Return a copy of each line that holds the string "green".

* SOURCE MATERIAL
START
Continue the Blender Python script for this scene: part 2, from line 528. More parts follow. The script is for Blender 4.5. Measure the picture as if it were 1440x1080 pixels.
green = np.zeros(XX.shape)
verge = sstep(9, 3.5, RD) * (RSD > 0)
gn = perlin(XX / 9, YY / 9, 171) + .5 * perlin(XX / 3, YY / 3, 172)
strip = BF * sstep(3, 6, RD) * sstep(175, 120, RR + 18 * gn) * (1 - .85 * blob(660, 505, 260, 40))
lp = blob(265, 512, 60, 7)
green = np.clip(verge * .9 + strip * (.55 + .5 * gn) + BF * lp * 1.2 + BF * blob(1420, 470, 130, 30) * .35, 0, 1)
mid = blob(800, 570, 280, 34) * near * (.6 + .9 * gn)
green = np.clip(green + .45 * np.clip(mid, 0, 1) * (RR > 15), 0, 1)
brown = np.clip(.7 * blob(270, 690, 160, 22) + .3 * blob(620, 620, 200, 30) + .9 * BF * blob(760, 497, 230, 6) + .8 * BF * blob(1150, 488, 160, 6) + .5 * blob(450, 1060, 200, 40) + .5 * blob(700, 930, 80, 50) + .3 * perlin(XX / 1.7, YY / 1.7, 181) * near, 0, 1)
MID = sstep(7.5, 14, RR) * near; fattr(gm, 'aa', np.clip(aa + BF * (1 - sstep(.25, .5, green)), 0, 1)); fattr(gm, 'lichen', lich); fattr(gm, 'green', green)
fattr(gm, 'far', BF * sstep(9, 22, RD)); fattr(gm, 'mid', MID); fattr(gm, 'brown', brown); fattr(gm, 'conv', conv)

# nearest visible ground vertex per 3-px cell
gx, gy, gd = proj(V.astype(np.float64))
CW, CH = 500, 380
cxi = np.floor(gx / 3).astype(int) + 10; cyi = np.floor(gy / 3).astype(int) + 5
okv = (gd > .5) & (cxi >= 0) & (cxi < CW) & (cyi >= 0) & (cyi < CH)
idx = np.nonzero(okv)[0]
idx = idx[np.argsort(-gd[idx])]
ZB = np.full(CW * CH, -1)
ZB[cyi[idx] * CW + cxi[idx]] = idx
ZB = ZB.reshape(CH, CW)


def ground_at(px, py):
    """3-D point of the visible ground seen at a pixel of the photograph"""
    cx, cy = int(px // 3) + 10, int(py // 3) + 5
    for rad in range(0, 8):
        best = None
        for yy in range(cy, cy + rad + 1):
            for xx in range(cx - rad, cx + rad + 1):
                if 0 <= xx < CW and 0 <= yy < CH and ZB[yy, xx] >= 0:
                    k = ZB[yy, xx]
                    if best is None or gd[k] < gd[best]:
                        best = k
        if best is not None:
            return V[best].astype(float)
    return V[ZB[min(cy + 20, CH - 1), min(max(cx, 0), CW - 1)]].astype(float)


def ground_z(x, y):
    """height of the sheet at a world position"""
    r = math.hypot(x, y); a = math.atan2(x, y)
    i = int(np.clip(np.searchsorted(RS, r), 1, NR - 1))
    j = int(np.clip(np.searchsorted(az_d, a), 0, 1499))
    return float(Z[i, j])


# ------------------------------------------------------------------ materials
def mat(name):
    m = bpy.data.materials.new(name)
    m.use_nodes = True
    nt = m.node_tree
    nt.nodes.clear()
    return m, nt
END
* PROBLEM SOLUTION
green = np.zeros(XX.shape)
green = np.clip(verge * .9 + strip * (.55 + .5 * gn) + BF * lp * 1.2 + BF * blob(1420, 470, 130, 30) * .35, 0, 1)
green = np.clip(green + .45 * np.clip(mid, 0, 1) * (RR > 15), 0, 1)
MID = sstep(7.5, 14, RR) * near; fattr(gm, 'aa', np.clip(aa + BF * (1 - sstep(.25, .5, green)), 0, 1)); fattr(gm, 'lichen', lich); fattr(gm, 'green', green)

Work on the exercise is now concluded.